Seminary Alum Leads Church Planting for Converge MidAmerica

Danny Parmelee preaches at epikos Church in Milwaukee, Wisconsin, where he was lead pastor from 2004 to March 2017.

“For the Apostle Paul, his leaving [Ephesus] was out of obedience to Christ,” Danny Parmelee S’04 says in a sermon announcing his resignation from epikos Church in Milwaukee, Wisconsin. “As I transition out of my role as lead pastor of epikos, I’m confident that the same God who started and grew epikos will continue to empower this church to do amazing things.”

The news that Parmelee—who moved to Milwaukee to plant epikos immediately after graduating from Bethel Seminary in 2004—was leaving the multi-site church stirred a variety of feelings in congregants. Parmelee, too, had an emotional response during the announcement. But he says he felt God calling him—as he called Paul—to leave his congregation and take on a new role.

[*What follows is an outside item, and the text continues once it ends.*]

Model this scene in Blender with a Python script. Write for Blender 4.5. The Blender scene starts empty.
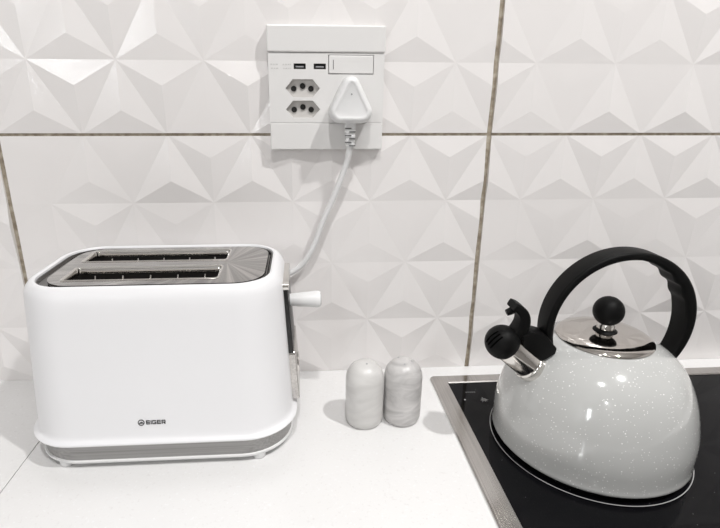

As the vice president of church planting for Converge MidAmerica—a subset of Converge Worldwide—Parmelee says he will be able to use his talents and experiences to further the missional work of the kingdom. “I’m really excited about Danny joining our team,” Gary Rohrmayer, president and executive minister of Converge MidAmerica, says in a press release. “He brings a catalytic energy [that will] take our church planting efforts to new levels of expansion.”

It won’t be the first time Parmelee has joined forces with Converge—nor even the first time he’s led church planting for a Converge district. Parmelee first became involved with the denomination as a college student at the University of Wisconsin-Oshkosh. “The Lord radically rescued me from a life of drinking, drugs, and self-indulgence,” he says. Soon after coming to Christ, Parmelee got plugged into a local church where the lead pastor was involved in church planting with Converge.

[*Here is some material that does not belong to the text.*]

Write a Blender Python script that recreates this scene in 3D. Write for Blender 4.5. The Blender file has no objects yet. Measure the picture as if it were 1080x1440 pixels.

A few years later, Parmelee once again partnered with Converge—this time as a church planter. From 2004 to 2005 he and his team launched the first epikos campus. “The vision in launching epikos was very simple. Be a church that is relentless about reaching the lost,” Parmelee says. That vision, paired with epikos’ commitment to “tackle even the sensitive and hot button issues of our day head on,” resonated with the Milwaukee metro. epikos grew to become a three-site, multicultural campus by 2016—working to unite the “second most segregated city” in the U.S.

“We have [diverse groups] of people meeting in small groups in both million-dollar condos and the urban core,” Parmelee says. “Multiculturalism is more than just worshiping standing next to someone from a different culture…it’s actually engaging in life together.”

While Parmelee made progress on his own church plants, he also assisted with another Converge church plant by functioning as a church planting coach. In addition to these undertakings, his passions prompted him to work part time as the director of church planting for the Converge Great Lakes district. “This has been a journey for me,” says Parmelee. “[In my new role] I want to help identify the passion, calling, and gifts of others and empower them to serve God to their highest capacity.”

Bethel Seminary has been affiliated with Converge since 1914, when the denomination was still known as the Baptist General Conference. Parmelee says he is excited about the opportunities his position at Converge MidAmerica affords him to partner with Bethel—particularly by promoting the seminary’s new Church Planting Certificate to aspiring church planters. “We [Converge MidAmerica] hope to have a strong partnership in this new—and I’d say groundbreaking—innovation,” he says, explaining that the certificate will be an excellent way to equip church planters who aren’t interested in a full ministry degree.

While Parmelee acknowledges that formal education isn’t right for everyone, he says much of his church planting success—and particularly his passion for planting multicultural campuses and fostering racial reconciliation—resulted from his time in Bethel’s Master of Divinity program. “I came to Bethel already with a heart and call to church planting,” Parmalee says. “I went specifically to Bethel to best equip myself for that call. Seminary may not be for everyone, but I can say that in my life it was critical to preparing me [for ministry].”